Finally getting around to watching this and it is a complicated one to discuss.
Casey Newton is a dreamer. An intelligent girl who sees the world around her floundering to reach its potential, when one fateful day she finds a pin badge that seemingly teleports her to a blissful utopian future of Earth. But the idyllic future of mankind isn’t simply a pin badge away, and she needs to bring her hope and optimism all the way through a journey of peril and discovery.
Director Brad Bird has made quite a challenging movie here, out of what was ultimately a concept for a theme park by Walt Disney in the 1950s, a film that directly confronts surprisingly political matters. World hunger, climate change, war, rich and poor divides, and many things that are currently being shunned by certain world leaders as a fiction. It is a bold movie with heady intentions, especially as a movie that was being considered as huge as the Pirates of the Caribbean films when it was released (another unique IP based around a theme park).
It isn’t hard to imagine that the film’s spark of ingenuity and world-changing motivations alienated audiences. Tomorrowland‘s budget was $190 million, and it made $209 million… that makes it a bigger disaster for Disney than the infamous John Carter.

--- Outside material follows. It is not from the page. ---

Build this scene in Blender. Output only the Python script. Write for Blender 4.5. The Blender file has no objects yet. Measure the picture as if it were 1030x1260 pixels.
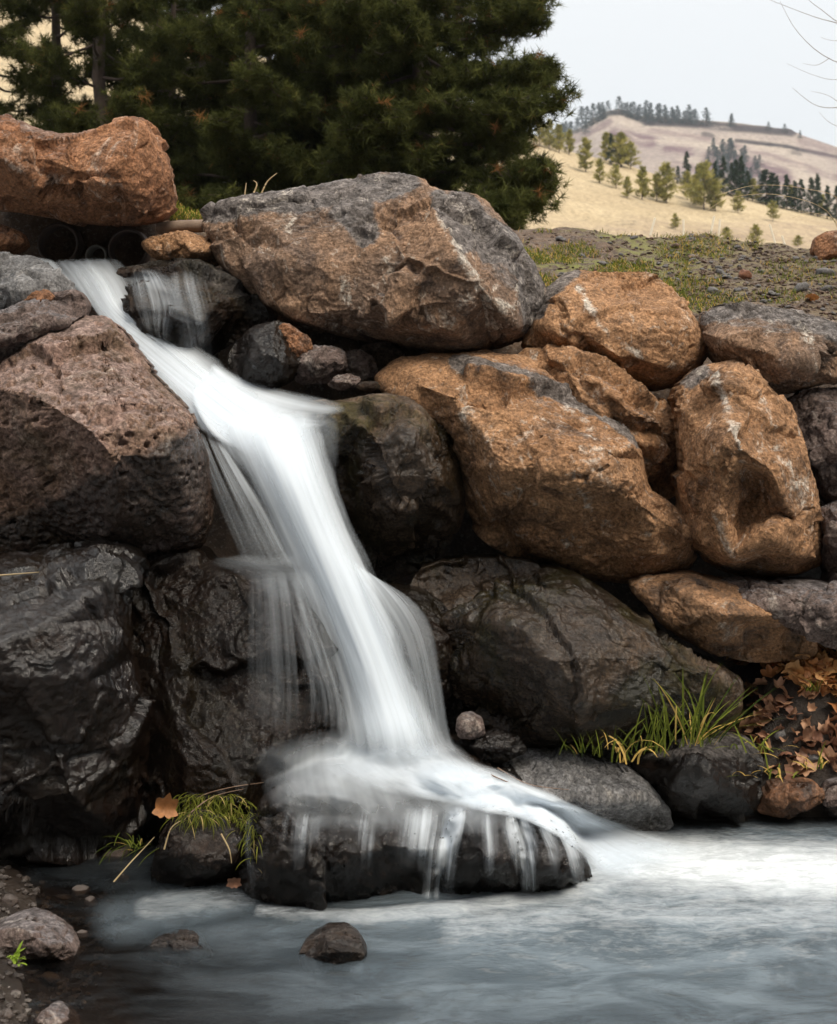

Honestly, Tomorrowland does not deserve that much discredit (speaking as someone who didn’t hate John Carter either, but that film potentially lost out due to terrible marketing). It has some gutsy female leads and characters, who could and may have become idols for young audiences. Casey (Britt Robertson) is a bright and relatable girl who goes from stargazing to dodging lasers with believable levels of disbelief and levelheadedness. George Clooney and Hugh Laurie both feature too, and they look as though they are enjoying their roles and what their characters represent. Even young Raffey Cassidy, playing an incredibly important role and is regularly centre stage, was very good.
The film is special effects heavy, which considering the subject matter, isn’t wholly surprising. Entire CGI cities fly around us like a… theme park ride. But Brad Bird (who directed the incredible Mission Impossible: Ghost Protocol) does his best to make it not an entirely weightless experience. Action scenes are really well done and pack a lot of punch.
But let’s get down to the brass tacks of the matter. Tomorrowland is a tough sell in our cynical world of today, where film studios thought it was okay to make Superman a brooding loner, or when funding is pulled from space exploration and entire countries close their borders or outright reject people. This is about as politically left as a science fiction film can get, waving a flag of hope against what many people consider “unknowable” dangers in our future. If you are someone who doesn’t believe in climate change, or see problems with border walls, you will see this film as nonsensical propaganda. It is a brave film and at times it is noble in its speeches and its intentions.
At times. The ending isn’t one of those times.
Spoilers for a two year old film ahead.
The film doesn’t end on the triumphant note I was expecting it to. In the film, Tomorrowland is a parallel dimension where all the world’s brightest and best go to learn from each other and progress their society beyond the limitations of the regular world (makes me think of the video game Bioshock…) But there’s no sign of them actively helping the regular world. If anything, Tomorrowland is a tyrannical upper class, taking the world’s brightest away from us to benefit themselves. No wonder our world is collapsing, no? By the end of the film… nothing has changed with this. It actually feels a little seedy by the end.
But even outside of the metaphor and subtext, the final act of the film felt very cliche and underwhelming for the great setup and initial premise. The massive, world spiraling issues, the real issues plaguing our world and societies… solved by making something go boom.
It really cheapened it all. Why ask the big questions (that Casey literally asks) about the state of the world, if you cannot provide answers to them?
Ultimately, I can see why people rejected Tomorrowland, but there is a lot of talent and effort here. From the performances and the direction from Brad Bird, to even the special effects (as many as there are) which are well designed and implemented. The action scenes too are punchy and kinetic.
And its morals and its intentions are noble (at least until the end) and it is nice to see a unique movie being made… but considering Disney is making billions from Star Wars instead of losing millions from projects like Tomorrowland, this could be one of the last we ever see.